In the July/August issue of the Connecticut Lawyer magazine, attorney Joseph Blyskal has the first of a two-part article on the state of restrictive covenants in employment agreements in Connecticut. I’ve talked about this several times before (most recently earlier this summer), but the Connecticut Lawyer article is recommended reading as well (it’s behind a paywall).
It’s worth reviewing a few key points that can be derived from the article.
First, the author concedes that there has been a lack of controlling cases from any of the key appellate courts lately. He readily admits that the recent cases do nothing to change the “welll-established standards governing enforceability of restrictive covenants in employment agreements.”
And what is that standard?
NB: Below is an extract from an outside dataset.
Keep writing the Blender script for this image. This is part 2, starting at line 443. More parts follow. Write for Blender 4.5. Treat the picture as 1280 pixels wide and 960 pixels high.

Over 50 years old, it remains a fact-specific inquiry that “requires the actual impact of particular arrangements on competition [to] be examined to determine whether they have a pernicious effect on competition and lack any redeeming virtue.”
The article then goes on to discuss how various cases apply the factors that courts use to decide whether or not restrictions are reasonable. Employers are fairing in the middle on a cursory review of the cases. Where the restrictive covenants are in writing and are not overreaching, courts have upheld them, but too often employers try to enforce overbroad provisions or, in one instance, try to create restrictions after-the-fact.
Another takeaway from the article is the observation that claims are also being made lately on a related law: The Connecticut Uniform Trade Secret Act (CUTSA). The author teases that this will be discussed further in part two, which will be published later this month.
All told, for those interested in the subject, the article provides a good recap of the state of affairs for restrictive covenants.